Consumption can be "jacked up" by expanding the money supply (the Fed) and by expanding credit to consumers (the Banks.) The Fed has been pumping more money into the banking system hand and fist, but the major effect has been lower to international value of the dollar and add to the increase in energy prices. The credit crunch growing out of the mortgage problems and mixed with a large number of "innovative" investment vehicles like Collatoralized Debt Obligations (CDOs) has caused the collapse of Bear Stearns and has required all of the major American banks to obtain more capital in order to avoid a fate similar to that of Bear Stearns. We have been hearing reports that the credit crisis is nearing the end and that things are looking up for bankers and, as a result, for the economy.
If only.
Now we get a new set of problems growing larger.
By Kevin G. Hall | McClatchy Newspapers
WASHINGTON — The credit crisis triggered by bad home loans is spreading to other areas, forcing banks to tighten credit and probably extending the credit crisis that's dragging down the economy well into next year, and perhaps beyond.
That means consumers are going to have an increasingly difficult time getting bank loans for car purchases, credit cards, home equity credit lines, student loans and even commercial real estate, experts say.
When financial analyst Meredith Whitney wrote in a report last October that the nation's largest bank, Citigroup, lacked sufficient capital for the risks it had assumed, she was considered a heretic.
However, Whitney was proved correct: Citigroup pushed out its CEO, sought foreign investors and slashed its dividend.
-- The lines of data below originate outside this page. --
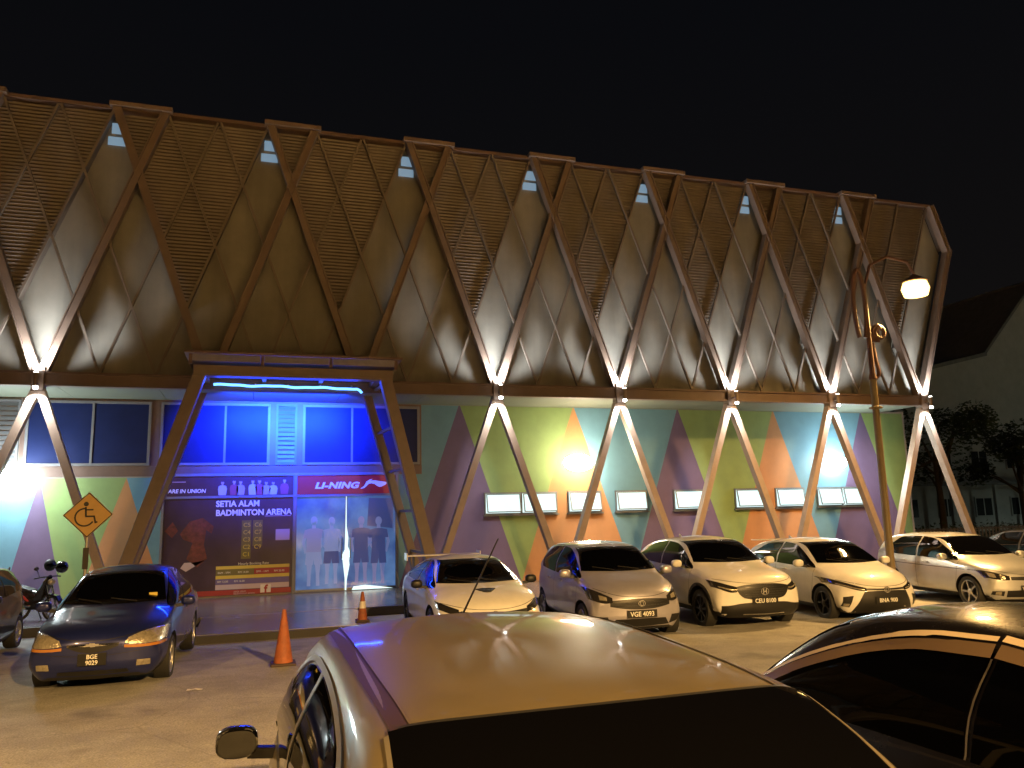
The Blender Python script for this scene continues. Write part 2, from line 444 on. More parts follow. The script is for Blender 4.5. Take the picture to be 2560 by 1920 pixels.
# smaller triangles left of the entrance, under the window band
zb_, zt_ = ZP0, 3.62
def tri(ax, hw_, m): paint([(ax-hw_, zb_), (ax+hw_, zb_), (ax, zt_)], m)
pa, oa = kx(-.10), kx(.44)
tri(pa, .75, M_PURP); tri(oa, 1.12, M_ORNG)
paint([(pa, zt_), (pa+.75, zb_), (oa-1.12, zb_), (oa, zt_)], M_GREEN)
paint([(oa, zt_), (oa+1.12, zb_), (-2.62, zb_), (-2.62, zt_)], M_TEAL)
paint([(XL, zt_), (XL, zb_), (pa-.75, zb_), (pa, zt_)], M_TEAL)
MB().box(XL, 4.9, YW-.05, YW-.003, 3.66, 3.93).build("window_sill_band", M_DKFRAME, bld)

# ---- awning windows along the ground floor (lit from inside)
def awning(x0, x1, n, tilt):
    z0, z1 = 2.33, 3.04
    f = MB(); t = .045
    f.box(x0, x1, YW-.07, YW+.0, z1-t, z1).box(x0, x1, YW-.07, YW+.0, z0, z0+t)
    f.box(x0, x0+t, YW-.068, YW+.0, z0+t, z1-t).box(x1-t, x1, YW-.068, YW+.0, z0+t, z1-t)
    for i in range(1, n):
        xm = x0+(x1-x0)*i/n; f.box(xm-t*.7, xm+t*.7, YW-.066, YW+.0, z0+t, z1-t)
    f.box(x0-.04, x1+.04, YW-.12, YW-.0, z0-.05, z0-.002)
    fr = f.build("window", M_ALU, bld, bevel=.004)
    MB().box(x0+t, x1-t, YW-.02, YW-.012, z0+t, z1-t).build("lit_opening", M_LIT, fr)
    for i in range(n):
        a = x0+(x1-x0)*i/n+t+.01; b = x0+(x1-x0)*(i+1)/n-t-.01
        tl = tilt[i]; top = Vector((0, YW-.075, z1-t-.01)); hgt = z1-z0-2*t-.02
        dn = Vector((0, -math.sin(tl), -math.cos(tl))); nm = Vector((0, -math.cos(tl), math.sin(tl)))
        bot = top + dn*hgt
        s_ = MB(); q = .03
        for (u0, u1, v0, v1) in ((a, b, 0, q), (a, b, hgt-q, hgt), (a, a+q, q, hgt-q), (b-q, b, q, hgt-q)):
            P = [Vector((u, 0, 0)) + top + dn*v_ for u, v_ in ((u0, v0), (u1, v0), (u1, v1), (u0, v1))]
            i0 = len(s_.v)
            s_.v += [tuple(p) for p in P] + [tuple(p+nm*.03) for p in P]
            for fq in ((0,1,2,3), (7,6,5,4), (0,4,5,1), (1,5,6,2), (2,6,7,3), (3,7,4,0)): s_.f.append(tuple(i0+z_ for z_ in fq)); s_.m.append(0)
        s_.build("sash", M_ALU, fr)
        P = [Vector((u, 0, 0)) + top + dn*v_ + nm*.015 for u, v_ in ((a+q, q), (b-q, q), (b-q, hgt-q), (a+q, hgt-q))]
        MB().poly(P).build("pane", M_LIT, fr)
for x0, x1, n in ((6.94, 9.45, 2), (9.83, 11.05, 1), (11.57, 12.77, 1), (13.8, 15.08, 1), (16.27, 17.53, 1), (17.98, 19.24, 1), (19.8, 22.06, 2)):
    awning(x0, x1, n, [R(random.uniform(9, 16)) for _ in range(n)])

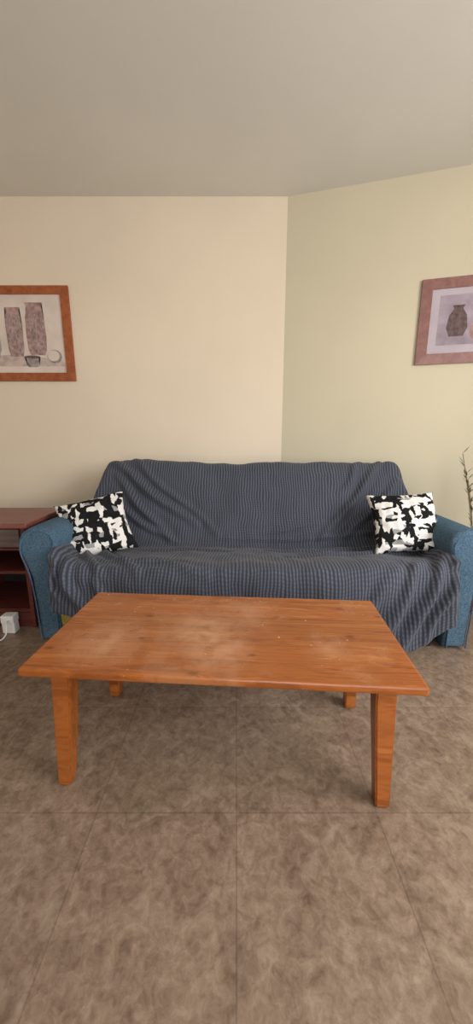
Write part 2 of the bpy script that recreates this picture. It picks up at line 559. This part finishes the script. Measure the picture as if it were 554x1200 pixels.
for j in range(NV):
    for i in range(NU):
        f = bm.faces.new((grid[j][i], grid[j][i + 1], grid[j + 1][i + 1], grid[j + 1][i]))
        for lp in f.loops: lp[uvl].uv = uvs[lp.vert]
cov = obj_from_bm('sofa_cover', bm, M_cover, sofa, True)
so = cov.modifiers.new('thick', 'SOLIDIFY'); so.thickness = .004; so.offset = 0

# ------------------------------------------------------------------ throw pillows
def pillow(loc, size, thick, rot, seed, wx=1.0):
    n = 44
    bm = bmesh.new()
    uvl = bm.loops.layers.uv.new('UVMap')
    for sg in (1, -1):
        g = []
        for j in range(n + 1):
            r = []
            for i in range(n + 1):
                a = -1 + 2 * i / n; b = -1 + 2 * j / n
                x = a * (1 - .12 * (1 - b * b) * abs(a) ** 3)
                y = b * (1 - .12 * (1 - a * a) * abs(b) ** 3)
                h = (max(0, 1 - a ** 2) ** .5) * (max(0, 1 - b ** 2) ** .5)
                h = h ** .85
                wr = .08 * noise.noise(Vector((a * 2.5 + seed, b * 2.5, sg * 3))) + .16 * noise.noise(Vector((a * 5, b * 5 + seed, sg)))
                z = sg * thick / 2 * (h + wr * min(1, h * 3))
                r.append(bm.verts.new((x * size / 2 * wx, y * size / 2, z)))
            g.append(r)
        for j in range(n):
            for i in range(n):
                f = bm.faces.new((g[j][i], g[j][i + 1], g[j + 1][i + 1], g[j + 1][i]))
                idx = [(i, j), (i + 1, j), (i + 1, j + 1), (i, j + 1)]
                for lp, (p, q) in zip(f.loops, idx): lp[uvl].uv = (p / n + seed + (5 if sg < 0 else 0), q / n)
    bmesh.ops.remove_doubles(bm, verts=bm.verts, dist=.0004)
    o = obj_from_bm('throw_pillow', bm, M_pillow, None, True)
    o.location = loc
    lean, yaw, roll = [math.radians(a) for a in rot]
    m = Matrix.Rotation(yaw, 3, 'Z') @ Matrix.Rotation(math.radians(90) - lean, 3, 'X') @ Matrix.Rotation(roll, 3, 'Z')
    o.rotation_euler = m.to_euler()
    return o
pillow((-.80, 1.93, .555), .39, .13, (40, 12, 14), 1.7, 1.0)
pillow((.930, 1.88, .590), .37, .13, (38, -10, 5), 3.2, 1.0)

# ------------------------------------------------------------------ coffee table
table = empty('coffee_table', (-.039, 1.056, 0), math.radians(-4))
TH = .43
bm = bmesh.new()
add_box(bm, -.549, .549, -.247, .247, TH - .026, TH, .010, 4)
obj_from_bm('table_top', bm, M_pine, table)
boxes('apron', [(-.46, .46, -.150, -.130, TH - .075, TH - .026), (-.46, .46, .130, .150, TH - .075, TH - .026),
                (-.475, -.457, -.15, .15, TH - .075, TH - .026), (.457, .475, -.15, .15, TH - .075, TH - .026)], M_pineleg, table, .003)
for k, (sx, sy) in enumerate([(-1, -1), (1, -1), (-1, 1), (1, 1)]):
    bm = bmesh.new()
    def sq(cx, cy, h, z): return [bm.verts.new((cx + a * h, cy + b * h, z)) for a, b in ((-1, -1), (1, -1), (1, 1), (-1, 1))]
    r0 = sq(sx * .478, sy * .190, .020, 0.0); r1 = sq(sx * .466, sy * .165, .028, TH - .10); r2 = sq(sx * .466, sy * .165, .028, TH - .026)
    for a, b in ((r0, r1), (r1, r2)):
        for i in range(4): bm.faces.new((a[i], a[(i + 1) % 4], b[(i + 1) % 4], b[i]))
    bm.faces.new(r0); bm.faces.new(r2)
    bmesh.ops.bevel(bm, geom=list(bm.edges), offset=.004, segments=2, affect='EDGES')
    obj_from_bm('leg_%d' % (k + 1), bm, M_pineleg, table)

# ------------------------------------------------------------------ side cabinet
cab = empty('side_cabinet', (-1.13, 1.80, 0), 0)
W, D, CHh = .85, .42, .607
box('top', -W, .02, -.015, D, CHh - .028, CHh, M_mahotop, cab, .006, 3)
boxes('carcass', [(-.022, 0, 0, D, .0, CHh - .028), (-W + .02, -W + .042, 0, D, .0, CHh - .028),
                  (-W + .042, -.022, .02, D, .085, .105), (-W + .042, -.022, .015, D, .315, .332),
                  (-W + .042, -.022, 0, D, .455, .467), (-W + .042, -.022, .01, .025, .0, .085),
                  (-.45, -.432, .01, D, .105, .455)], M_maho, cab, .001)
box('back_panel', -W + .042, -.022, D - .01, D - .002, .105, CHh - .03, M_dark, cab)
for i, (a, b) in enumerate([(-.425, -.03), (-.80, -.435)]):
    box('drawer_%d' % (i + 1), a, b, -.006, .012, .473, .573, M_drawer, cab, .004)
    lathe('knob_%d' % (i + 1), [(.004, 0), (.005, .012), (.012, .018), (.012, .024), (.006, .03)], M_brass, cab, ((a + b) / 2, -.004, .523)).rotation_euler = (math.radians(90), 0, 0)

pa = empty('power_adapter', (-1.225, 1.755, 0), 0)
box('adapter_body', -.035, .035, -.025, .03, .03, .075, M_white, pa, .008, 3).location = (-.02, 0, .03)
box('adapter_stand', -.045, .025, -.02, .025, .0, .062, M_white, pa, .008, 3).location = (-.01, 0, 0)
curve('cable', [(-.01, -.02, .08), (.0, -.06, .09), (.02, -.08, .05), (.0, -.10, .006), (-.06, -.11, .005), (-.14, -.10, .005), (-.25, -.06, .005), (-.4, -.1, .005)], .0035, M_white, pa)

# ------------------------------------------------------------------ pictures
def flat(name, pts, mat, parent, off):
    bm = bmesh.new()
    bm.faces.new([bm.verts.new((x, off, z)) for x, z in pts])
    bmesh.ops.triangulate(bm, faces=bm.faces)
    o = obj_from_bm(name, bm, mat, parent)
    return o
def vase_pts(cx, z0, prof):
    return [(cx + r, z0 + z) for r, z in prof] + [(cx - r, z0 + z) for r, z in reversed(prof)]
def picture(name, loc, rotz, w, h, fw, fm, pm, build):
    p = empty(name, loc, rotz)
    bm = bmesh.new()
    t = .022
    def bar(poly):
        a = [bm.verts.new((x, -t + (0.006 if q else 0), z)) for (x, z), q in zip(poly, (1, 1, 0, 0))]
        b = [bm.verts.new((x, 0, z)) for x, z in poly]
        for i in range(4): bm.faces.new((a[i], a[(i + 1) % 4], b[(i + 1) % 4], b[i]))
        bm.faces.new(a); bm.faces.new(b)
    i0 = fw
    bar([(0, 0), (w, 0), (w - i0, i0), (i0, i0)])
    bar([(w, 0), (w, h), (w - i0, h - i0), (w - i0, i0)])
    bar([(w, h), (0, h), (i0, h - i0), (w - i0, h - i0)])
    bar([(0, h), (0, 0), (i0, i0), (i0, h - i0)])
    obj_from_bm('frame', bm, fm, p)
    box('paper', fw * .8, w - fw * .8, -.012, -.006, fw * .8, h - fw * .8, pm, p)
    build(p)
    return p

def disc(cx, cz, rx, rz):
    return [(cx + rx * math.cos(a * math.pi / 12), cz + rz * math.sin(a * math.pi / 12)) for a in range(24)]
def art_left(p):
    o = -.0125
    flat('ground_shading', [(.10, .10), (.785, .10), (.77, .14), (.45, .18), (.12, .16)], M_pshadow, p, o)
    flat('vase_1', vase_pts(.60, .175, [(.05, 0), (.064, .03), (.070, .12), (.066, .24), (.052, .32), (.060, .34)]), M_pot1, p, o - .0004)
    flat('vase_2', vase_pts(.45, .165, [(.045, 0), (.056, .05), (.060, .2), (.045, .3), (.052, .32)]), M_pot1, p, o - .0004)
    for k, q in enumerate((.56, .60, .64, .42, .455, .485)):
        flat('vase_stroke_%d' % k, [(q, .19), (q + .008, .19), (q + .010, .44), (q - .001, .44)], M_pot2, p, o - .0006)
    flat('bowl', vase_pts(.555, .095, [(.03, 0), (.048, .015), (.052, .05), (.044, .06), (.058, .07)]), M_pot2, p, o - .0008)
    flat('bowl_mouth', disc(.555, .162, .054, .011), M_pot3, p, o - .001)
    flat('round_jar', disc(.715, .165, .052, .045), M_pot2, p, o - .0008)
    flat('round_jar_light', disc(.708, .170, .042, .036), M_mat, p, o - .001)
    flat('tall_jug', vase_pts(.27, .14, [(.05, 0), (.075, .08), (.07, .2), (.035, .3), (.045, .34)]), M_pot2, p, o - .0004)
picture('framed_still_life', (-1.158 - .85, CY - .001, 1.449), 0, .85, .62, .056, M_frameL, M_mat, art_left)

def art_right(p):
    o = -.0125
    flat('mat_inner', [(.11, .11), (.59, .11), (.59, .40), (.11, .40)], simple('lilac_wash', srgb(156, 144, 156), .85, 10, .12), p, o)
    flat('jar_1', vase_pts(.22, .16, [(.04, 0), (.06, .05), (.05, .12), (.025, .16), (.035, .18)]), M_pot3, p, o - .0005)
    flat('jar_2', vase_pts(.36, .14, [(.05, 0), (.07, .03), (.06, .09), (.04, .1)]), M_pot1, p, o - .0005)
    flat('jar_3', vase_pts(.49, .13, [(.03, 0), (.04, .08), (.03, .2), (.035, .22)]), M_pot2, p, o - .0005)
picture('framed_drawing', (1.17, CY - (1.17 - CX) * ta - .001, 1.515), -ANG, .70, .50, .062, M_frameR, M_matR, art_right)

# ------------------------------------------------------------------ potted plant (dry twigs)
pl = empty('potted_plant', (1.49, 2.02, 0))
lathe('pot', [(.07, 0), (.085, .02), (.105, .20), (.115, .21), (.115, .235), (.10, .235), (.095, .20)], M_pot, pl)
lathe('soil', [(.09, .18), (.097, .205), (.02, .212)], M_soil, pl)
bm = bmesh.new()
for k in range(18):
    a = random.uniform(0, 2 * math.pi) if k > 7 else math.pi + random.uniform(-.5, .5)
    lean = random.uniform(.08, .20)
    hgt = random.uniform(.6, .86)
    top = Vector((math.cos(a) * lean, math.sin(a) * lean * .8, .2 + hgt))
    base = Vector((math.cos(a) * .03, math.sin(a) * .03, .19))
    mid = (base + top) / 2 + Vector((-math.cos(a) * .02, 0, .03))
    curve('stem_%d' % (k + 1), [base, mid, top], .0018, M_stem, pl)
    for q in range(9):
        t = .35 + .65 * q / 8
        pos = base.lerp(mid, t * 2) if t < .5 else mid.lerp(top, (t - .5) * 2)
        da = random.uniform(0, 6.28)
        d = Vector((math.cos(da) * .035, math.sin(da) * .035, .04))
        side = Vector((-math.sin(da), math.cos(da), 0)) * .005
        v = [bm.verts.new(pos), bm.verts.new(pos + d * .5 + side), bm.verts.new(pos + d), bm.verts.new(pos + d * .5 - side)]
        bm.faces.new(v)
obj_from_bm('leaves', bm, M_leaf, pl)

# ------------------------------------------------------------------ lights
def area(name, loc, target, sx, sy, e, col):
    l = bpy.data.lights.new(name, 'AREA'); l.shape = 'RECTANGLE'; l.size = sx; l.size_y = sy
    l.energy = e; l.color = col
    o = bpy.data.objects.new(name, l); o.location = loc
    o.rotation_euler = (Vector(target) - Vector(loc)).to_track_quat('-Z', 'Y').to_euler()
    link(o)
area('balcony_daylight', (.6, YR - .02, 1.2), (.6, 3, 1.0), 2.4, 2.1, 50, (1.0, .98, .95))
area('window_daylight', (XR + .01, 0, 1.62), (-1.0, 1.4, .6), 1.7, 1.2, 88, (1.0, .975, .94))

w = bpy.data.worlds.new('World'); scene.world = w; w.use_nodes = True
bg = w.node_tree.nodes['Background']
sky = w.node_tree.nodes.new('ShaderNodeTexSky'); sky.sky_type = 'NISHITA'; sky.sun_disc = False
sky.sun_elevation = math.radians(40); sky.sun_rotation = math.radians(200)
w.node_tree.links.new(sky.outputs[0], bg.inputs['Color']); bg.inputs['Strength'].default_value = .15

# ------------------------------------------------------------------ camera
cd = bpy.data.cameras.new('camera')
cd.sensor_fit = 'HORIZONTAL'; cd.sensor_width = 36; cd.lens = 36 * 410 / 554
cd.clip_start = .02
cam = bpy.data.objects.new('camera', cd)
cam.location = (0, 0, 1.05)
cam.rotation_euler = (math.radians(90 - 12), 0, 0)
link(cam)
scene.camera = cam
Her comments now carry added weight on Wall Street, and she has a new warning for ordinary Americans: The crisis in credit markets is far from over, and it increasingly will affect consumers.
"In fact, we believe that what lies ahead will be worse than what is behind us," Whitney and colleagues at Oppenheimer & Co. wrote in a lengthy report last month about threats faced by big national banks, including Bank of America, Wachovia and others.
Consumption drives the economy. Consumption creates the markets that investors build organizations to exploit and profit from. Without consumption spending there are no investable opportunities for investors to profit from. And people who want to be consumers are not customers unless they have money to spend. Since bout 1970 that money has come from savings, second family incomes, credit, and most recently, pulling out home equities by refinancing homes that have appreciated because of inflation and the housing bubble. Real wages have not increased to increase consumption because the increased income from greater productivity has been siphoned off in profits given to the already very wealthy who do not spend it on consumption. Sources of consumer income other than wages have topped out, and in the case of home refinancing, been sharply reduced. All that's left is expanding credit.
Only the banks are short of capital themselves, as the article shows, and are cutting back on credit. So don't count on the "strength and resiliency" of the American economy to make this a short recession. The economic happy-talk is being spouted by high-ranking bankers who do not yet realize that the fundamentals of the economy have changes, and their happy-talk is being picked up by mostly economically illiterate reporters who are trying to publish good news in the face of trouble.
So until enough policy makers realize that the bankers don't have control of the situation and that the economy has changed, the Recession will continue, to be followed by inflation. It's going to take wage earners being paid for their increased productivity to change that. That's going to take a while.